### GIVEN EXERCISE
Going from the top of the data below, give again each line through the one containing "tag(o, 'loose grey", both ends kept.

### DATA SEGMENT

>>>>>

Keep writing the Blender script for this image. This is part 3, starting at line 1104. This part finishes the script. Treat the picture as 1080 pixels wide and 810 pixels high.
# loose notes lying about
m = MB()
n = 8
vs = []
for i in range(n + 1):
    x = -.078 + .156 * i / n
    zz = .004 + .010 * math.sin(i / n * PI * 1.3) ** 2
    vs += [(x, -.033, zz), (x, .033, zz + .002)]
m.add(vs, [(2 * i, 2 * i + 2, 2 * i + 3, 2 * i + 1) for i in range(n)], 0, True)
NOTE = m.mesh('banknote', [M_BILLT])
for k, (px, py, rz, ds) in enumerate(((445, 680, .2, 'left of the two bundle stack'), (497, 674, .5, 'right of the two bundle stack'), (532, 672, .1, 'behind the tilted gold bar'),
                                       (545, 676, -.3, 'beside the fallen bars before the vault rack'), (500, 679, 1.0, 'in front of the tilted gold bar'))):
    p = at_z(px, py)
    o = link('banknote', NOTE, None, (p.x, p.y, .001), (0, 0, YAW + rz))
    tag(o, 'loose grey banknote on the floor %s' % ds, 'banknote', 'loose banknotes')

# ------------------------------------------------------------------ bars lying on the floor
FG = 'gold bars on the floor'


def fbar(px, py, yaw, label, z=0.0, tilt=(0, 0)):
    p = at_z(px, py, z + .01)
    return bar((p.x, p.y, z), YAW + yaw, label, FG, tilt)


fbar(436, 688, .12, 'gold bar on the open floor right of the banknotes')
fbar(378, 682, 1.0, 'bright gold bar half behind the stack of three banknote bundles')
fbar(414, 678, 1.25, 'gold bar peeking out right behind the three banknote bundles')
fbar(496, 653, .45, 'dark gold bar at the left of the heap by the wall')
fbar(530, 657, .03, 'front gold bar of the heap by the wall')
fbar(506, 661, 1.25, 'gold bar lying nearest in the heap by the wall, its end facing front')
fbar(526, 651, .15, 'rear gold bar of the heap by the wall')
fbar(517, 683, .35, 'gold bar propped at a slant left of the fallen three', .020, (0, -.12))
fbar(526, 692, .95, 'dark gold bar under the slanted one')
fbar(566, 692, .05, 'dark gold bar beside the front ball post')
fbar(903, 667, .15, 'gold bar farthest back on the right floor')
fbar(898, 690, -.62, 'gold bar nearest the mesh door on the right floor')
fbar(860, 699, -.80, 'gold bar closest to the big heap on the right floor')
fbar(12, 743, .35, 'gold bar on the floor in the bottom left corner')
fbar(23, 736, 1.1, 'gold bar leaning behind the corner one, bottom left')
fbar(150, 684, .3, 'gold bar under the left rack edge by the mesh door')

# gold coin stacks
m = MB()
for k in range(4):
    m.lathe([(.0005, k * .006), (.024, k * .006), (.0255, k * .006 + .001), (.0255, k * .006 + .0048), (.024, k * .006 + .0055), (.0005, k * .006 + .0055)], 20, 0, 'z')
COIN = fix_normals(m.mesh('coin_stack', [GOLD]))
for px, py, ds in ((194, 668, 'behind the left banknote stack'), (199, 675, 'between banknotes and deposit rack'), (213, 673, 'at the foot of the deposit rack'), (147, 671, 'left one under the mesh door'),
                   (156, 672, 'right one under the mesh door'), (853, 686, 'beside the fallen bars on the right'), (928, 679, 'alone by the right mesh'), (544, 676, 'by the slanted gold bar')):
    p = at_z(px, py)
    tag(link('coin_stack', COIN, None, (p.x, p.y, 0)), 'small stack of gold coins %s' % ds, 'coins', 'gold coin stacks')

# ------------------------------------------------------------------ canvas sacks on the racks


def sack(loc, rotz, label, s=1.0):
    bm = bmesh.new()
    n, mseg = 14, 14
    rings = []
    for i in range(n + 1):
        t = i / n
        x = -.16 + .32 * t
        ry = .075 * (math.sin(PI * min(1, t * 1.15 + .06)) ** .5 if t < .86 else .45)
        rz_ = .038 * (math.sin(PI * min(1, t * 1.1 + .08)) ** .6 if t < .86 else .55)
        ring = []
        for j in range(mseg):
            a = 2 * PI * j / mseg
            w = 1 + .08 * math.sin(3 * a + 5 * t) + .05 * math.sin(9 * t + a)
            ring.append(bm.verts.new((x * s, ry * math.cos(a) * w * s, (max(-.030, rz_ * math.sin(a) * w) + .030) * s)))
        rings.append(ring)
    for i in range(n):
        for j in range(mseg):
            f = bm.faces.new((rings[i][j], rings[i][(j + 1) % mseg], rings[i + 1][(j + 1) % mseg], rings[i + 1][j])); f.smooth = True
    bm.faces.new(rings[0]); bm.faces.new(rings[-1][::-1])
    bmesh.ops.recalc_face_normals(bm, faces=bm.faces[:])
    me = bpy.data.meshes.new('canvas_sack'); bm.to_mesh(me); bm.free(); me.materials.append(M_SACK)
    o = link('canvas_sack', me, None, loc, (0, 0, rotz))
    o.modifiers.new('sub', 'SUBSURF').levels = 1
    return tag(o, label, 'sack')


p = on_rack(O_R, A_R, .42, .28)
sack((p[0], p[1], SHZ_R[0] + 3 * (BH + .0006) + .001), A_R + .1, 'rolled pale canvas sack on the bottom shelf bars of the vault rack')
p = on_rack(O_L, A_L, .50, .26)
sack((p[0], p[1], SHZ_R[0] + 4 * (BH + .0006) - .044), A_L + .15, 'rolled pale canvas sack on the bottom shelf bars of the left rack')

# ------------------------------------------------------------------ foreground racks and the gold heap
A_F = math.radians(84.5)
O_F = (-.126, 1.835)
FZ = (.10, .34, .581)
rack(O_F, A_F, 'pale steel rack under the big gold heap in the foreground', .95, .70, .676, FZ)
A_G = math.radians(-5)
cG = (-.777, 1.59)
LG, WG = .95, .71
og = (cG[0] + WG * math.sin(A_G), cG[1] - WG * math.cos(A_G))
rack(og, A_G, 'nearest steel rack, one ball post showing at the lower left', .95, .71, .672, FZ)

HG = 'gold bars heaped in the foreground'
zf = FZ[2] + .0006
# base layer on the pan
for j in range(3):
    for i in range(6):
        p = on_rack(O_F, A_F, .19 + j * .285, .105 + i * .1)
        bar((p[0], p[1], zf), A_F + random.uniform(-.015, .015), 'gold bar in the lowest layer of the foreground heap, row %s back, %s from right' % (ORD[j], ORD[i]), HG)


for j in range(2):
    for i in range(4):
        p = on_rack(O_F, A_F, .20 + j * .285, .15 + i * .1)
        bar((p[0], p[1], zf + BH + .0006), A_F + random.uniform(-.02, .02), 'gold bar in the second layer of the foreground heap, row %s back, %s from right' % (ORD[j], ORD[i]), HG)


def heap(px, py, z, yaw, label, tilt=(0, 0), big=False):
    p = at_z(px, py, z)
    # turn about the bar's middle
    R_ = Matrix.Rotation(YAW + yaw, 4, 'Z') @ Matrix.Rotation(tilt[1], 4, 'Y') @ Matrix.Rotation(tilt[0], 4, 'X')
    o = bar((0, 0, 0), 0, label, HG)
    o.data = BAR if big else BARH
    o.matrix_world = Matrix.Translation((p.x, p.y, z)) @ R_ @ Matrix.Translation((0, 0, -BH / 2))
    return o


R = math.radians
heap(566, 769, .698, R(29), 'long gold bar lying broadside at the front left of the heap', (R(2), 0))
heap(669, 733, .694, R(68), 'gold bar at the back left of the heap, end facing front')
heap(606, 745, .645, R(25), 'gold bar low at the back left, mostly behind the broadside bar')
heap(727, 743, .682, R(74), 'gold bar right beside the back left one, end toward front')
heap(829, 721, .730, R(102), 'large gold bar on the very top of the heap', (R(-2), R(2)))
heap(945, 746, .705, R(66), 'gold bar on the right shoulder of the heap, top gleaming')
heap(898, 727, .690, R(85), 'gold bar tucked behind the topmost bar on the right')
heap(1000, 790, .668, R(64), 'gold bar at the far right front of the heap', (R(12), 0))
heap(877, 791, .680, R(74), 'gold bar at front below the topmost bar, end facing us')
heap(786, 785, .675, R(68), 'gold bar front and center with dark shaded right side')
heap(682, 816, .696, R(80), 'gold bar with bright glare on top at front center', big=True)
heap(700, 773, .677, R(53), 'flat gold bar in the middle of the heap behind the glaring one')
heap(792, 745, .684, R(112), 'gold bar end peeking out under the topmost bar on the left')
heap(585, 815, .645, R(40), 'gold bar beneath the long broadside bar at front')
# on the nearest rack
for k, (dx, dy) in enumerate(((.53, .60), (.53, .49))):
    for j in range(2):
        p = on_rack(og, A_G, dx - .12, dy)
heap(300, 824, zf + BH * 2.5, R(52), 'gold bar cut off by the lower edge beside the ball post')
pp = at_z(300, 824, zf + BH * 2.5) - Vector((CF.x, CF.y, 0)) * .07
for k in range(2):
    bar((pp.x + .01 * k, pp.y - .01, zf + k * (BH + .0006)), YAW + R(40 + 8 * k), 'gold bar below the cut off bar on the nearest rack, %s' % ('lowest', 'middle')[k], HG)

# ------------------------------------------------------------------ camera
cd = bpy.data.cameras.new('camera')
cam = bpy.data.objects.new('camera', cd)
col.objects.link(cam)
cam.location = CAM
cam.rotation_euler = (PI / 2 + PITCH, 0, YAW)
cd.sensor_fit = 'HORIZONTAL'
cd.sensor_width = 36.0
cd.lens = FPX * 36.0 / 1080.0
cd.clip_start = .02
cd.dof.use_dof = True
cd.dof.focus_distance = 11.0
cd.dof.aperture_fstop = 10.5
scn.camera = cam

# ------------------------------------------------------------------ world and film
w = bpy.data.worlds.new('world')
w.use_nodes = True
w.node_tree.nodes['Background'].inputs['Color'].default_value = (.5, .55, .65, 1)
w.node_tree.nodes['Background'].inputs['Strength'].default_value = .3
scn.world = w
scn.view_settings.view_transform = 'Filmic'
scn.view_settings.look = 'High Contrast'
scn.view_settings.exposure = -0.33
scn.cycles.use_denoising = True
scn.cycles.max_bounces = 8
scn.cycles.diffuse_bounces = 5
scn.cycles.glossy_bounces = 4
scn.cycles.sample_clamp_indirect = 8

<<<<<

### SOLUTION BELOW
Keep writing the Blender script for this image. This is part 3, starting at line 1104. This part finishes the script. Treat the picture as 1080 pixels wide and 810 pixels high.
# loose notes lying about
m = MB()
n = 8
vs = []
for i in range(n + 1):
    x = -.078 + .156 * i / n
    zz = .004 + .010 * math.sin(i / n * PI * 1.3) ** 2
    vs += [(x, -.033, zz), (x, .033, zz + .002)]
m.add(vs, [(2 * i, 2 * i + 2, 2 * i + 3, 2 * i + 1) for i in range(n)], 0, True)
NOTE = m.mesh('banknote', [M_BILLT])
for k, (px, py, rz, ds) in enumerate(((445, 680, .2, 'left of the two bundle stack'), (497, 674, .5, 'right of the two bundle stack'), (532, 672, .1, 'behind the tilted gold bar'),
                                       (545, 676, -.3, 'beside the fallen bars before the vault rack'), (500, 679, 1.0, 'in front of the tilted gold bar'))):
    p = at_z(px, py)
    o = link('banknote', NOTE, None, (p.x, p.y, .001), (0, 0, YAW + rz))
    tag(o, 'loose grey banknote on the floor %s' % ds, 'banknote', 'loose banknotes')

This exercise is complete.